What is expected =
Only the number is wanted: how many lines in the data contain "from"?

Start Information supplied

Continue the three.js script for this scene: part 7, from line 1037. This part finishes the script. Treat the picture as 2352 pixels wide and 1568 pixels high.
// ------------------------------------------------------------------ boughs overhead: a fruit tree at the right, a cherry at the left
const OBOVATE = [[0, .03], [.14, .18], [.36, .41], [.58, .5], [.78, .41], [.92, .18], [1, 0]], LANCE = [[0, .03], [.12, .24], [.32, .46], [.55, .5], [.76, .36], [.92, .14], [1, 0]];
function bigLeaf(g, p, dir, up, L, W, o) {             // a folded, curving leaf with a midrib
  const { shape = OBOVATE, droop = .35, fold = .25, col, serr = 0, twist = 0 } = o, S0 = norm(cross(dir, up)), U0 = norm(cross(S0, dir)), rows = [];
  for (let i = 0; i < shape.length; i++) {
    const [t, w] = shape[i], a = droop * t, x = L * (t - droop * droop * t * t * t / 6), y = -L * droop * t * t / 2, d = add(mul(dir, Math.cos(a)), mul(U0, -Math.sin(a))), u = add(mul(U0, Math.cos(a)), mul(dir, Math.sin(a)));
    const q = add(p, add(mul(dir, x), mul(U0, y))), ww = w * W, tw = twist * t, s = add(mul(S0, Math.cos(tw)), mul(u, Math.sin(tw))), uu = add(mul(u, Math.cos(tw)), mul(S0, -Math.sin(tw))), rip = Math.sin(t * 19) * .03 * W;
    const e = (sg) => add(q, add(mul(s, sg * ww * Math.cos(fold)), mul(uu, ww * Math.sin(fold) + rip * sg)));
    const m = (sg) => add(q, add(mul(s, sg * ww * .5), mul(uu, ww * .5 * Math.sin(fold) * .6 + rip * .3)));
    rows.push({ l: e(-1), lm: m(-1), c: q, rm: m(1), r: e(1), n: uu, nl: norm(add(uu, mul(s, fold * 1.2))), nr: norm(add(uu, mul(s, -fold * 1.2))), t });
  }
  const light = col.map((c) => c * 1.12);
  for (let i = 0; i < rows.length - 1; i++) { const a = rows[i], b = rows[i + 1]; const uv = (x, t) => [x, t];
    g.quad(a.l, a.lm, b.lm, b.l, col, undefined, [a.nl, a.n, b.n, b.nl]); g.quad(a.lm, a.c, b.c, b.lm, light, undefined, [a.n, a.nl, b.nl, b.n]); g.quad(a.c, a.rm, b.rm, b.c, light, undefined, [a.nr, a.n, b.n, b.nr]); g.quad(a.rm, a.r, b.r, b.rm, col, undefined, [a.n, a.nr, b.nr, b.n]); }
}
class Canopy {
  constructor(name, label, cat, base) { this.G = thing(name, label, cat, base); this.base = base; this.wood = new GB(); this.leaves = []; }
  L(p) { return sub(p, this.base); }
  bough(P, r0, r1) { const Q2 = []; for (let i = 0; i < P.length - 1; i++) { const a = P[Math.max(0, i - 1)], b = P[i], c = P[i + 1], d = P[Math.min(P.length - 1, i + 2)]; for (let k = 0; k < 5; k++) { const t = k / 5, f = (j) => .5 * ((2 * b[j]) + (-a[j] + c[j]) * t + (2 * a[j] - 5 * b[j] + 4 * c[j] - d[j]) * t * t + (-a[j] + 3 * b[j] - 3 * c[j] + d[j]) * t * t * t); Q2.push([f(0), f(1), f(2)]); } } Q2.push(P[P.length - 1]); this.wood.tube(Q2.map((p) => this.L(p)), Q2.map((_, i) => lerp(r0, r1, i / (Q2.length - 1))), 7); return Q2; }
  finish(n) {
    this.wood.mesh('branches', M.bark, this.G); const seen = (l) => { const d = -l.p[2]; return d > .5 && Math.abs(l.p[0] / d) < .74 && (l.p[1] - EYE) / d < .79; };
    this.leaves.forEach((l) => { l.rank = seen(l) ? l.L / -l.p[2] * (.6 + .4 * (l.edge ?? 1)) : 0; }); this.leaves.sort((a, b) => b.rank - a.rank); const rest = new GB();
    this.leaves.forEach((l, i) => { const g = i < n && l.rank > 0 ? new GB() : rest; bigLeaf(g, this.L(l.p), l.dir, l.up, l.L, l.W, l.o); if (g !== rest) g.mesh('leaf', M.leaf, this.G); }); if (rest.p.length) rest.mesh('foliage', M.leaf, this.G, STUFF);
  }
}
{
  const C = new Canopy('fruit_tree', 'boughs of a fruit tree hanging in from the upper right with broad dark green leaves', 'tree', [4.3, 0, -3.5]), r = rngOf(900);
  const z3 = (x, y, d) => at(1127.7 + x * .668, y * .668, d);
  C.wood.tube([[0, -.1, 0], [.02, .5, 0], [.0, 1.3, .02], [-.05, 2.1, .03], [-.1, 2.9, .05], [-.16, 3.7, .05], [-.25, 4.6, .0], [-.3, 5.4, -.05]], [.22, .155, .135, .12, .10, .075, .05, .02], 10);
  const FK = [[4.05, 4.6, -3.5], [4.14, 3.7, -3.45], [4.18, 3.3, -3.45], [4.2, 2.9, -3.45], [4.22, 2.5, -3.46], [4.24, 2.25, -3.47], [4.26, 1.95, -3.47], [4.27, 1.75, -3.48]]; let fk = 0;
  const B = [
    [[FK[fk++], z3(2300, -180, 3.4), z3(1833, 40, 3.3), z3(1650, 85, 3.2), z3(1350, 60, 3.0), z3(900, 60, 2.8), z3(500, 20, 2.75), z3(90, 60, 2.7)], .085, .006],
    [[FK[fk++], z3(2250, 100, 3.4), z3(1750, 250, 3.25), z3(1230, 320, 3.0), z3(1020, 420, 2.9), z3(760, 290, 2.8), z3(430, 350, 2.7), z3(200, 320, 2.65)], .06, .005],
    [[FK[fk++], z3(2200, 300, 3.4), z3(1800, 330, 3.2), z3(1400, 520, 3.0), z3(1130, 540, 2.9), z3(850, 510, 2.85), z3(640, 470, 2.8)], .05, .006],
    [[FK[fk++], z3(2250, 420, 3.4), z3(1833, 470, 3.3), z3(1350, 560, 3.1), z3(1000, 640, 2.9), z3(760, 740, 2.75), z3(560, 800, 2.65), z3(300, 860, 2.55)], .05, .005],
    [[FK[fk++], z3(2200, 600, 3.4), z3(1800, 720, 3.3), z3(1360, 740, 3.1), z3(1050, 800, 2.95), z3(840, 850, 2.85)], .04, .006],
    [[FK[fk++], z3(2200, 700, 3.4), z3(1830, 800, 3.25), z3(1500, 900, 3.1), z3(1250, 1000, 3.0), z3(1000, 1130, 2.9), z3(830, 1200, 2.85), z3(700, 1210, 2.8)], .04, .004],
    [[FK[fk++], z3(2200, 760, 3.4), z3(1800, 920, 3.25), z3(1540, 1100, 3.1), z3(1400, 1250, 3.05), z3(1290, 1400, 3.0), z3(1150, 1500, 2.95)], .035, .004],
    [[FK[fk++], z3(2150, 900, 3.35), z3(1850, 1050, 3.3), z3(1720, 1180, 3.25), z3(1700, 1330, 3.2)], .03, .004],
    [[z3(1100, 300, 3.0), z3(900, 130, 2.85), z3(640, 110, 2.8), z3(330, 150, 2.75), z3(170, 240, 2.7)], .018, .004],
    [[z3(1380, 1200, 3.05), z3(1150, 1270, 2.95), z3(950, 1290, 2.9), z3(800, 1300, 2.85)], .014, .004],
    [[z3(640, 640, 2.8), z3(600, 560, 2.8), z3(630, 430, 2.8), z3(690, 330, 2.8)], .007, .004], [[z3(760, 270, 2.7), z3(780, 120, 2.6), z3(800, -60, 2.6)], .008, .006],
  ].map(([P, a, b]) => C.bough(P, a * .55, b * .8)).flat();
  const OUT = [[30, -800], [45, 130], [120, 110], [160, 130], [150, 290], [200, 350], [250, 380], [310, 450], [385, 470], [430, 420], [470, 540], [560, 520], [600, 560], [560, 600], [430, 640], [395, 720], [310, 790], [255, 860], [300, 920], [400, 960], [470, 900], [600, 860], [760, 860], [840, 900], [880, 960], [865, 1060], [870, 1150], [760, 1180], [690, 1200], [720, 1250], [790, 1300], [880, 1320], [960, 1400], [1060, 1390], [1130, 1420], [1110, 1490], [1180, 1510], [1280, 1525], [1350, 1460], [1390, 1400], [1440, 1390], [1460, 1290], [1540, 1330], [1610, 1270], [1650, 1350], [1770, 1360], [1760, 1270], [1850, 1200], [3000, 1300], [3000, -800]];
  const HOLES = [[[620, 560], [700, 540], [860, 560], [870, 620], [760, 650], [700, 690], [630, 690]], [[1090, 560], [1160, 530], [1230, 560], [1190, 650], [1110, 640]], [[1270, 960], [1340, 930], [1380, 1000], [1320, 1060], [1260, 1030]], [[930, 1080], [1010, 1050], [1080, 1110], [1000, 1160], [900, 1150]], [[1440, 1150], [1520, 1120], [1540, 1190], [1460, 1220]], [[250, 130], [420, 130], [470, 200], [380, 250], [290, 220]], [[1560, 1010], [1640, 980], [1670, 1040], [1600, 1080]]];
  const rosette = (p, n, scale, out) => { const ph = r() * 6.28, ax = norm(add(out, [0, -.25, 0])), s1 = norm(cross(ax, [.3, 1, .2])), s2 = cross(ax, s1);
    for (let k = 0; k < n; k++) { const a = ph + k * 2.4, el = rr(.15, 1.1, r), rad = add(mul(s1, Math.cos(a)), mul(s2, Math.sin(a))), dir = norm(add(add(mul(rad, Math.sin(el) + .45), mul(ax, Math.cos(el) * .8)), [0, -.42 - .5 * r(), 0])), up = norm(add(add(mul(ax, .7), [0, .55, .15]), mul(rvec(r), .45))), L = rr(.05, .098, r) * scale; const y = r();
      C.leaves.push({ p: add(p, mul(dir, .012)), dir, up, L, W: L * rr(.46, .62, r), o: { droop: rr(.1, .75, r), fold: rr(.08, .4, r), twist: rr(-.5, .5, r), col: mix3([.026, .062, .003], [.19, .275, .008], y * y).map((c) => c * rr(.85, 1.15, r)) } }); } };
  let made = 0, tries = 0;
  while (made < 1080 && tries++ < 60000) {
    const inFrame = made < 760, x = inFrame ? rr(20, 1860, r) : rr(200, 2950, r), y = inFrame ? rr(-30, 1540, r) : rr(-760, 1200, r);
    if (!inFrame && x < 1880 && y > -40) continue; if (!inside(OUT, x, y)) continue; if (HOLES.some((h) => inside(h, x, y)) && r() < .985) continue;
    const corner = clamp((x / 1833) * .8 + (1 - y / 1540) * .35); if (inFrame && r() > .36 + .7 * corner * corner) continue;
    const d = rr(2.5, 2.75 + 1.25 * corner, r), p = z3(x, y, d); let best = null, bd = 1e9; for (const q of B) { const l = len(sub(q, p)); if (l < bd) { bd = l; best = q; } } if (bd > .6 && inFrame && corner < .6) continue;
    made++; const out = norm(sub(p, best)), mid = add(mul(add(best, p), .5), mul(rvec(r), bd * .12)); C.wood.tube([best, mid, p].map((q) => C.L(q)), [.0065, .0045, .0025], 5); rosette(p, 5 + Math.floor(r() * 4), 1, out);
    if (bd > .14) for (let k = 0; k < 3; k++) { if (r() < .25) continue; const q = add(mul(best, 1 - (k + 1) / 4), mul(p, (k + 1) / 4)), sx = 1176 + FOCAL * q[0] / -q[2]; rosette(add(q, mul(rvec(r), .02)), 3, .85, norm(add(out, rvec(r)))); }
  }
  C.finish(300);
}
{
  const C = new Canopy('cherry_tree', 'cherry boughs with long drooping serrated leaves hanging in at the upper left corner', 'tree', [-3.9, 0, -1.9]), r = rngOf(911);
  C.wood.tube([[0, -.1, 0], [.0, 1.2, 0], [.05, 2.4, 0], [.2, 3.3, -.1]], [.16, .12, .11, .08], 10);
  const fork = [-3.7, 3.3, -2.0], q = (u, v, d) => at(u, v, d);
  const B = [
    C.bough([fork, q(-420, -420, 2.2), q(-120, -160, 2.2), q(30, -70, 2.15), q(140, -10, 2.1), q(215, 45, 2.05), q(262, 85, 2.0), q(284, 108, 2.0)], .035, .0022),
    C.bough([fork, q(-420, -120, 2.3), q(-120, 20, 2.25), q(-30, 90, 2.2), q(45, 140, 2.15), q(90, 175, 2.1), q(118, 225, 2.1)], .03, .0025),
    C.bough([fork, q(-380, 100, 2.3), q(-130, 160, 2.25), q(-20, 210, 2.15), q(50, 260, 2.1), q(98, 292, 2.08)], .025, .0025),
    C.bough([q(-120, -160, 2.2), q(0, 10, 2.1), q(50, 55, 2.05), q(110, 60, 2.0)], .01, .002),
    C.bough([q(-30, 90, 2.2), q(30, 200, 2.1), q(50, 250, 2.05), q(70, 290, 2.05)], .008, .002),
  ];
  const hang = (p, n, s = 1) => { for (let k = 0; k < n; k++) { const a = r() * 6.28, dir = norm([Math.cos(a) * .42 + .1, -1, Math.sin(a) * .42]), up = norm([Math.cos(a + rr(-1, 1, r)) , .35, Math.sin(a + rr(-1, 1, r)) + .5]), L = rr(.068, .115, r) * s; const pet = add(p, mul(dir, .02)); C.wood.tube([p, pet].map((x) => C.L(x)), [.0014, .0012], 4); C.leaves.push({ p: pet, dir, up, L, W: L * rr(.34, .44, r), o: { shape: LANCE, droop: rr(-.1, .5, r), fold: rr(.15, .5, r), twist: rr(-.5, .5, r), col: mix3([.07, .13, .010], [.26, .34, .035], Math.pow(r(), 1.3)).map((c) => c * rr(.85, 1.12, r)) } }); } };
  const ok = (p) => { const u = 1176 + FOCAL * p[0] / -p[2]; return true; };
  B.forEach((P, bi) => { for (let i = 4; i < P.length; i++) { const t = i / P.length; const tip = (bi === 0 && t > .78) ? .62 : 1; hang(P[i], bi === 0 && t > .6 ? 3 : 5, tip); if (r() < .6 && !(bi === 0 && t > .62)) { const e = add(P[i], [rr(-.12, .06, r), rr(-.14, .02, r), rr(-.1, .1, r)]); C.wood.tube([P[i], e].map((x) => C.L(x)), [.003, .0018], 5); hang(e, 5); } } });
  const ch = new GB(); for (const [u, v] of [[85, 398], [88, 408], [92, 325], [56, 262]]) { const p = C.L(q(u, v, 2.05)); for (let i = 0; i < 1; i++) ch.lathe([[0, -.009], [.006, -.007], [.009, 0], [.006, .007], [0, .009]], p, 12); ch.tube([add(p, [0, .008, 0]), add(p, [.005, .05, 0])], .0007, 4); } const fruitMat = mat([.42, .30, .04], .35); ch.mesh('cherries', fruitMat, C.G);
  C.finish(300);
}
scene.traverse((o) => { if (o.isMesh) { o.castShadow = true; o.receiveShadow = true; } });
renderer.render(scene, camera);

End Information supplied

Task result =
2